MATERIAL SUPPLIED
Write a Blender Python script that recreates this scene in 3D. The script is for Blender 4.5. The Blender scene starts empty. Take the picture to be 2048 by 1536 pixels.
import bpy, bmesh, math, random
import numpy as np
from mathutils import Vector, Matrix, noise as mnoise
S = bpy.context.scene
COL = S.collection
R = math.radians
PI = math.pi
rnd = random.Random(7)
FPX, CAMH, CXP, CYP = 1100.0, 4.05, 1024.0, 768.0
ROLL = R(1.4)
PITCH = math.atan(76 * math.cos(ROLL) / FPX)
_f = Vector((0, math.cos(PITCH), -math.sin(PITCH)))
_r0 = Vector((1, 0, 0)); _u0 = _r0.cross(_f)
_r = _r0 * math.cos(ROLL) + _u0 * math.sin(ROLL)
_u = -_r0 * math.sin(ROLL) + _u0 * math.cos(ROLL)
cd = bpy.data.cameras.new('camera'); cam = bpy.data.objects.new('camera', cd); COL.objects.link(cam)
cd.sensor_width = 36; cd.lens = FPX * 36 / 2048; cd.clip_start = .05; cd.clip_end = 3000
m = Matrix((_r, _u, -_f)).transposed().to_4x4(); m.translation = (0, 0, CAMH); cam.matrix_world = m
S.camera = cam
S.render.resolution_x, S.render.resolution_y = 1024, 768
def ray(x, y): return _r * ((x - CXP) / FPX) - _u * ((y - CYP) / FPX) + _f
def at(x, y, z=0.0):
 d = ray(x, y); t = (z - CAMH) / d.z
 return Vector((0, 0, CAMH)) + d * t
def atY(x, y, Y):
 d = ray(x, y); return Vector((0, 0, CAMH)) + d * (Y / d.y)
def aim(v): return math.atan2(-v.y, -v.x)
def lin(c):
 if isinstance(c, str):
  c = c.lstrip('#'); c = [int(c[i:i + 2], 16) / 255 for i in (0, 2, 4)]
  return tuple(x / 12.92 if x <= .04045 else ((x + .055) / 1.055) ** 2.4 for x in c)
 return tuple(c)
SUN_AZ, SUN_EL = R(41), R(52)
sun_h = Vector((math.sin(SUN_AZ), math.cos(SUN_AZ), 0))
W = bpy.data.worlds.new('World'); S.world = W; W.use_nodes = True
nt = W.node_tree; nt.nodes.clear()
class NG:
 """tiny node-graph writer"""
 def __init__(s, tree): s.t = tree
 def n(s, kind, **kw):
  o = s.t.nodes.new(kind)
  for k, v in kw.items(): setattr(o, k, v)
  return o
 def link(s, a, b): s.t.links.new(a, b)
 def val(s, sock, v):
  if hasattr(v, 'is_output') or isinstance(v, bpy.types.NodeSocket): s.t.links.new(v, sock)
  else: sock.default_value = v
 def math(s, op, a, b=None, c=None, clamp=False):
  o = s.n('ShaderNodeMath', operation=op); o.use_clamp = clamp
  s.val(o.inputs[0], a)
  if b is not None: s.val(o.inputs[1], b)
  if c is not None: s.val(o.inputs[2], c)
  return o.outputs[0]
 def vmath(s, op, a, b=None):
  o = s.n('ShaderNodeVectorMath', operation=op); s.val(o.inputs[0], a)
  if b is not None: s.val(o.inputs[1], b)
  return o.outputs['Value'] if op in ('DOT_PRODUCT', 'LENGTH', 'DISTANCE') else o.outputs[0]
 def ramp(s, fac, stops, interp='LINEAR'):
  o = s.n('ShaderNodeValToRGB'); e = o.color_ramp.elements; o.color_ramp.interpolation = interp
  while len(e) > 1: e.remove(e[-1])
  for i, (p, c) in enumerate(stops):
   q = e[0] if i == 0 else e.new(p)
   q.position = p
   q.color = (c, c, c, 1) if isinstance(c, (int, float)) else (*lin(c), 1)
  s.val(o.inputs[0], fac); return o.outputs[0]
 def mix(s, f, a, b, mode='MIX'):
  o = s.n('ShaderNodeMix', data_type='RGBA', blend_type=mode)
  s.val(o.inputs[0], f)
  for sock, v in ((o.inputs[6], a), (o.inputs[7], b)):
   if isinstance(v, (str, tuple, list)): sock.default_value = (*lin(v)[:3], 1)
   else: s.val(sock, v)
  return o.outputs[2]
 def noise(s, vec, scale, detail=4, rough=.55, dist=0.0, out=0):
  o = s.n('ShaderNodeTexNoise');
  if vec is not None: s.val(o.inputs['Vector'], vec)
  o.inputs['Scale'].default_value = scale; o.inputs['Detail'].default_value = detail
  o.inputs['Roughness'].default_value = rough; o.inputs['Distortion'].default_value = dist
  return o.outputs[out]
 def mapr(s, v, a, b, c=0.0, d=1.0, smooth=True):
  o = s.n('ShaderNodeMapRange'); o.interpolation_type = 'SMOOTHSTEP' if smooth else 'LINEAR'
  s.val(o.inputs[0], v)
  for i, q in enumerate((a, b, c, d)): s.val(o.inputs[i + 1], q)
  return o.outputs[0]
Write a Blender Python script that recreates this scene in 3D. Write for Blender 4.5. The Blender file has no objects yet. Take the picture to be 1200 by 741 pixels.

EXERCISE BRIEF
Write out every line exactly as it stands.

SOLVED PROBLEM
Write a Blender Python script that recreates this scene in 3D. The script is for Blender 4.5. The Blender scene starts empty. Take the picture to be 2048 by 1536 pixels.
import bpy, bmesh, math, random
import numpy as np
from mathutils import Vector, Matrix, noise as mnoise
S = bpy.context.scene
COL = S.collection
R = math.radians
PI = math.pi
rnd = random.Random(7)
FPX, CAMH, CXP, CYP = 1100.0, 4.05, 1024.0, 768.0
ROLL = R(1.4)
PITCH = math.atan(76 * math.cos(ROLL) / FPX)
_f = Vector((0, math.cos(PITCH), -math.sin(PITCH)))
_r0 = Vector((1, 0, 0)); _u0 = _r0.cross(_f)
_r = _r0 * math.cos(ROLL) + _u0 * math.sin(ROLL)
_u = -_r0 * math.sin(ROLL) + _u0 * math.cos(ROLL)
cd = bpy.data.cameras.new('camera'); cam = bpy.data.objects.new('camera', cd); COL.objects.link(cam)
cd.sensor_width = 36; cd.lens = FPX * 36 / 2048; cd.clip_start = .05; cd.clip_end = 3000
m = Matrix((_r, _u, -_f)).transposed().to_4x4(); m.translation = (0, 0, CAMH); cam.matrix_world = m
S.camera = cam
S.render.resolution_x, S.render.resolution_y = 1024, 768
def ray(x, y): return _r * ((x - CXP) / FPX) - _u * ((y - CYP) / FPX) + _f
def at(x, y, z=0.0):
 d = ray(x, y); t = (z - CAMH) / d.z
 return Vector((0, 0, CAMH)) + d * t
def atY(x, y, Y):
 d = ray(x, y); return Vector((0, 0, CAMH)) + d * (Y / d.y)
def aim(v): return math.atan2(-v.y, -v.x)
def lin(c):
 if isinstance(c, str):
  c = c.lstrip('#'); c = [int(c[i:i + 2], 16) / 255 for i in (0, 2, 4)]
  return tuple(x / 12.92 if x <= .04045 else ((x + .055) / 1.055) ** 2.4 for x in c)
 return tuple(c)
SUN_AZ, SUN_EL = R(41), R(52)
sun_h = Vector((math.sin(SUN_AZ), math.cos(SUN_AZ), 0))
W = bpy.data.worlds.new('World'); S.world = W; W.use_nodes = True
nt = W.node_tree; nt.nodes.clear()
class NG:
 """tiny node-graph writer"""
 def __init__(s, tree): s.t = tree
 def n(s, kind, **kw):
  o = s.t.nodes.new(kind)
  for k, v in kw.items(): setattr(o, k, v)
  return o
 def link(s, a, b): s.t.links.new(a, b)
 def val(s, sock, v):
  if hasattr(v, 'is_output') or isinstance(v, bpy.types.NodeSocket): s.t.links.new(v, sock)
  else: sock.default_value = v
 def math(s, op, a, b=None, c=None, clamp=False):
  o = s.n('ShaderNodeMath', operation=op); o.use_clamp = clamp
  s.val(o.inputs[0], a)
  if b is not None: s.val(o.inputs[1], b)
  if c is not None: s.val(o.inputs[2], c)
  return o.outputs[0]
 def vmath(s, op, a, b=None):
  o = s.n('ShaderNodeVectorMath', operation=op); s.val(o.inputs[0], a)
  if b is not None: s.val(o.inputs[1], b)
  return o.outputs['Value'] if op in ('DOT_PRODUCT', 'LENGTH', 'DISTANCE') else o.outputs[0]
 def ramp(s, fac, stops, interp='LINEAR'):
  o = s.n('ShaderNodeValToRGB'); e = o.color_ramp.elements; o.color_ramp.interpolation = interp
  while len(e) > 1: e.remove(e[-1])
  for i, (p, c) in enumerate(stops):
   q = e[0] if i == 0 else e.new(p)
   q.position = p
   q.color = (c, c, c, 1) if isinstance(c, (int, float)) else (*lin(c), 1)
  s.val(o.inputs[0], fac); return o.outputs[0]
 def mix(s, f, a, b, mode='MIX'):
  o = s.n('ShaderNodeMix', data_type='RGBA', blend_type=mode)
  s.val(o.inputs[0], f)
  for sock, v in ((o.inputs[6], a), (o.inputs[7], b)):
   if isinstance(v, (str, tuple, list)): sock.default_value = (*lin(v)[:3], 1)
   else: s.val(sock, v)
  return o.outputs[2]
 def noise(s, vec, scale, detail=4, rough=.55, dist=0.0, out=0):
  o = s.n('ShaderNodeTexNoise');
  if vec is not None: s.val(o.inputs['Vector'], vec)
  o.inputs['Scale'].default_value = scale; o.inputs['Detail'].default_value = detail
  o.inputs['Roughness'].default_value = rough; o.inputs['Distortion'].default_value = dist
  return o.outputs[out]
 def mapr(s, v, a, b, c=0.0, d=1.0, smooth=True):
  o = s.n('ShaderNodeMapRange'); o.interpolation_type = 'SMOOTHSTEP' if smooth else 'LINEAR'
  s.val(o.inputs[0], v)
  for i, q in enumerate((a, b, c, d)): s.val(o.inputs[i + 1], q)
  return o.outputs[0]
Write a Blender Python script that recreates this scene in 3D. Write for Blender 4.5. The Blender file has no objects yet. Take the picture to be 1200 by 741 pixels.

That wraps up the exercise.